After a few years, Dershowitz felt the need to gain practical courtroom experience and took on cases, often in association with the American Civil Liberties Union, involving challenges to censorship and the death penalty.

“It created a great combination,” he said. “I never missed classes for cases, and I was able to bring the courtroom into the classroom and the classroom into the courtroom.”

Over the years, Dershowitz has won 13 of the 15 cases he’s handled involving murder and attempted murder; his clients have included Claus von Bulow, Mike Tyson, Patty Hearst and Jim Bakker. And he’s become a frequent commentator as a staunch defender of Israel.

Reflecting on his career as a practicing lawyer, Dershowitz said his biggest contribution has been “convincing a skeptical American public that when you win on appeal, it may actually prove that there was an injustice.”
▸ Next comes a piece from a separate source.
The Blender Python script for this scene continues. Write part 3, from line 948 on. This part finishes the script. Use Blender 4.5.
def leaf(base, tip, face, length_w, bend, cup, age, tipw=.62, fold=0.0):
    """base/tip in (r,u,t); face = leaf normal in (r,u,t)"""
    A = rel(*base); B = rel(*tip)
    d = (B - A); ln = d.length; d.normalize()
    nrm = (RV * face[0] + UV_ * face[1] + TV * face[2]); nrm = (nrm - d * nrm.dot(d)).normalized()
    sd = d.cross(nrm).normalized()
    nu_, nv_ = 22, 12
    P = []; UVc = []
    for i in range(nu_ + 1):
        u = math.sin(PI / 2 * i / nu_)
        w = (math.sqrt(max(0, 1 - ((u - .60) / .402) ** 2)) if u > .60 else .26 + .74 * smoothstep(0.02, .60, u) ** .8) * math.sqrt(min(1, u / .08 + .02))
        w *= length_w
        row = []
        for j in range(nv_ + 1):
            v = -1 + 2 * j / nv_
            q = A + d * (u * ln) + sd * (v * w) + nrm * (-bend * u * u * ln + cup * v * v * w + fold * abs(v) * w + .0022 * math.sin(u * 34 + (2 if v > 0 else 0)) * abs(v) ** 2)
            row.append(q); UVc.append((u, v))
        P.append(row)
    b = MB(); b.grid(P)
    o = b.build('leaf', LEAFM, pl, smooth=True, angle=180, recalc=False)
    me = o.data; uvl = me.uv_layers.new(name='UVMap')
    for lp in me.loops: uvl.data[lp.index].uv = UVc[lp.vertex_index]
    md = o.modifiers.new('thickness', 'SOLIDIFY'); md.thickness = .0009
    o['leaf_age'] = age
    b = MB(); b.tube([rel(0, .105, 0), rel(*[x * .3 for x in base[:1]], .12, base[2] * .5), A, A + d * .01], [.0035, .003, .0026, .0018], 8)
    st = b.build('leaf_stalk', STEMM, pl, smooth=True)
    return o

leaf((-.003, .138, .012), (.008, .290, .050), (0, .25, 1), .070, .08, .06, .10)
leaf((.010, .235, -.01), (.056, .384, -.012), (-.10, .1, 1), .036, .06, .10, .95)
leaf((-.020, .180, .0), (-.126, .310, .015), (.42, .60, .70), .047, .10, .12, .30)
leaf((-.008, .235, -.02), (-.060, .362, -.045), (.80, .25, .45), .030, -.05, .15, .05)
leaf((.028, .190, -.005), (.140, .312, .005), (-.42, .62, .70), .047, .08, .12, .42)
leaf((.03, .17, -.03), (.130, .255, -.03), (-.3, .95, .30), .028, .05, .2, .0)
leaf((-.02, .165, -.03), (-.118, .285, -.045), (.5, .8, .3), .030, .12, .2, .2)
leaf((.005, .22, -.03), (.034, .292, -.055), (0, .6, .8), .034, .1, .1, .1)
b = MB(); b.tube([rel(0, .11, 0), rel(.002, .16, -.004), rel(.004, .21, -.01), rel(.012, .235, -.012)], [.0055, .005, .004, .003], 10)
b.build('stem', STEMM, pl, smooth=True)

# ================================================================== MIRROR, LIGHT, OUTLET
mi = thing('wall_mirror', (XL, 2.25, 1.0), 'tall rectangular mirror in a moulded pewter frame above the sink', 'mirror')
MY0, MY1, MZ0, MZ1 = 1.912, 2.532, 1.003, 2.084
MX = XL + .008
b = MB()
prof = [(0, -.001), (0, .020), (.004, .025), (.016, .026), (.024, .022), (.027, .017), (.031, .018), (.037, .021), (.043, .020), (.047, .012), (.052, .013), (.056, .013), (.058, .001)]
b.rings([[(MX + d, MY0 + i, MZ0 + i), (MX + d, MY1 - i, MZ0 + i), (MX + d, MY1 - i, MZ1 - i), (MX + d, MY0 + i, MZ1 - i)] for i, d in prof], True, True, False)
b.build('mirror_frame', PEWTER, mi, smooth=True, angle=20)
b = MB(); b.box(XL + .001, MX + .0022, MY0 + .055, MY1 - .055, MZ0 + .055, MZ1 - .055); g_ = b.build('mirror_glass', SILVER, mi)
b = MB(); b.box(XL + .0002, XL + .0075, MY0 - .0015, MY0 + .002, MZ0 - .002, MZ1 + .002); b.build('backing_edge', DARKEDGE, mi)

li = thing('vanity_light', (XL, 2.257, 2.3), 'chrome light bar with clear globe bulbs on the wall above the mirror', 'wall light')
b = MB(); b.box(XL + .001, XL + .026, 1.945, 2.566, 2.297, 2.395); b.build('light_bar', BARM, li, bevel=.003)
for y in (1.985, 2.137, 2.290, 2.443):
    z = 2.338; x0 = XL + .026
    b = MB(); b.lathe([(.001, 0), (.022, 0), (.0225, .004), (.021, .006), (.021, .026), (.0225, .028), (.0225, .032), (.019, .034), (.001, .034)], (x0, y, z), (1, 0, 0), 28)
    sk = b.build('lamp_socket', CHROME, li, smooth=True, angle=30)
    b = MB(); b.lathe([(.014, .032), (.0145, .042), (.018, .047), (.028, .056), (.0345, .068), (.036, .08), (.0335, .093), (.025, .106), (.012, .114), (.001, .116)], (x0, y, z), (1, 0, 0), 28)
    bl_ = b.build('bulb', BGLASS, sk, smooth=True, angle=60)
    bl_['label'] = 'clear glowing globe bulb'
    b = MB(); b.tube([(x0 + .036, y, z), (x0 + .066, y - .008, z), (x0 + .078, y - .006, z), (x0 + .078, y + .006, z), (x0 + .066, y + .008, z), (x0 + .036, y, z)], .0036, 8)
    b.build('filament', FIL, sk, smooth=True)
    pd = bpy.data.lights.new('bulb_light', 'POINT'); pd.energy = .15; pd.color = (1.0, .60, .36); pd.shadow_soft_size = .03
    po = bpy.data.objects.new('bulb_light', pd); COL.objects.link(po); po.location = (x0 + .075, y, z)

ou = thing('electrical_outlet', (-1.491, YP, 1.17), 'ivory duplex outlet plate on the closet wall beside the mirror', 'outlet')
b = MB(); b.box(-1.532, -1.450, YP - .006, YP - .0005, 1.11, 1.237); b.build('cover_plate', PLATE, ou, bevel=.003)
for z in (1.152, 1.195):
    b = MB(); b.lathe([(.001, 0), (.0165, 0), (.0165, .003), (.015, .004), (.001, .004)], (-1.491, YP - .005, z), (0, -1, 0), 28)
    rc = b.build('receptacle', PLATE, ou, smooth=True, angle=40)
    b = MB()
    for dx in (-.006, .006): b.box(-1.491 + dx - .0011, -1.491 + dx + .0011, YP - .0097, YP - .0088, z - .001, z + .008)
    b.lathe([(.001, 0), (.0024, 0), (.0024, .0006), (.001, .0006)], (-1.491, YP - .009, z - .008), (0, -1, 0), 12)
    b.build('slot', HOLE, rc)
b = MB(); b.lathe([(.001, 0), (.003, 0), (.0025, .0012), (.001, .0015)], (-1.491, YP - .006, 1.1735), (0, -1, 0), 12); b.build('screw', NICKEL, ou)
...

Asked what aspect of his career has provided him with the most personal satisfaction, he is unequivocal: “Teaching. Teaching is enduring,” he said. “The students don’t remember the specifics I taught them, but they remember the way in which I approached problems.”

Although Dershowitz is leaving teaching, he wants to stay forever connected to the school. He said some of his former students are seeking to create a chair in “humanitarian law and repairing the world” in his name.

“It would be very nice to have a permanent chair at Harvard Law School supporting the kinds of things that I’ve supported over 50 years: human rights, humanitarian law, support for the underprivileged, and seeing the law in a constructive and creative way.”